1741-07-17, de Voltaire [François Marie Arouet] à Jean Marie François Du Parc, marquis de Locmaria.

J'ai reçu, monsieur, le mémoire des vexations juridiques que vous avez essuyées.
Je suis très sensible à votre souvenir et à vos peines. Du temps d'Anne de Bretagne vous auriez gagné votre procès tout d'une voix. La jurisprudence a changé; il est plaisant qu'on ait raison par delà la Loire et tort en deçà, mais les hommes ne savent pas mieux, et il faut que leur justice se ressente de leur misérable nature.

Recevez aussi mes remerciements sur l'estampe de m. de Maupertuis. Il est beau à vous de songer entre les griffes de la chicane à la gloire de votre ami et de votre compatriote. L'estampe est digne de lui et je me sens bien indigne de joindre mes crayons à ce burin là. Une inscription latine me déplaît parce que je suis bon Français. Je trouve ridicule que nos jetons, nos médailles et nos louis soient latins. En Allemagne, en Angleterre la plupart des devises sont françaises; il n'y a que nous qui n'osions pas parler notre langue dans les occasions où les étrangers la parlent. Je sens très bien qu'il faudrait faire toutes les inscriptions en français, mais aussi cela est trop difficile; la marche de notre langue est trop gênée; notre rime délaye en quatre vers ce qu'un vers latin pourrait facilement exprimer: ni vous ni moi ne serions contents du chétif quatrain que voici:

Ce globe mal connu, qu'il a su mesurer,
Devient un monument où sa gloire se fonde.
Son sort est de fixer la figure du monde,
De lui plaire et de l'éclairer.

Si vous voulez mieux, comme de raison, faites les vers vous même, ou à votre refus qu'il les fasse. Despreaux a bien eu le courage de faire son inscription, il disait modestement de lui même:

Je rassemble en moi Perse, Horace, et Juvénal,

mais c'est que Boileau n'était pas philosophe. J'ose vous prier d'ajouter à vos bontés celle de vouloir bien faire ma cour à made la duchesse d'Aiguillon; quand vous la ferez graver, tout le monde se battra à qui fera l'inscription.

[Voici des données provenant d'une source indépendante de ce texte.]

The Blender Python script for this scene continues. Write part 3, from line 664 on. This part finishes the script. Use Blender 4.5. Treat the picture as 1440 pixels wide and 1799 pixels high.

Si vous avez la bonté d'envoyer encore quelques paquets à Bruxelles, ne vous servez point du beau et inutile contreseing de vos secrétaires d'état qui ne le sont pas des Pays Bas. Leur nom ne sert qu'à faire taxer plus haut les paquets honorés de leur contreseing. Votre mémoire par exemple n'a coûté que 43lt de port. Ce que nous disons là n'est que pour le passé, car l'intérêt que l'on prend à votre affaire est trop vif pour compter, mais comme plusieurs personnes étant dans les mêmes préjugés se servent du même moyen pour charger la malle de Bruxelle, on est obligé de vous supplier dorénavant de faire mettre les gros paquets en coche. Ils coûtent vingt fois moins et n'arrivent que deux ou trois jours plus tard.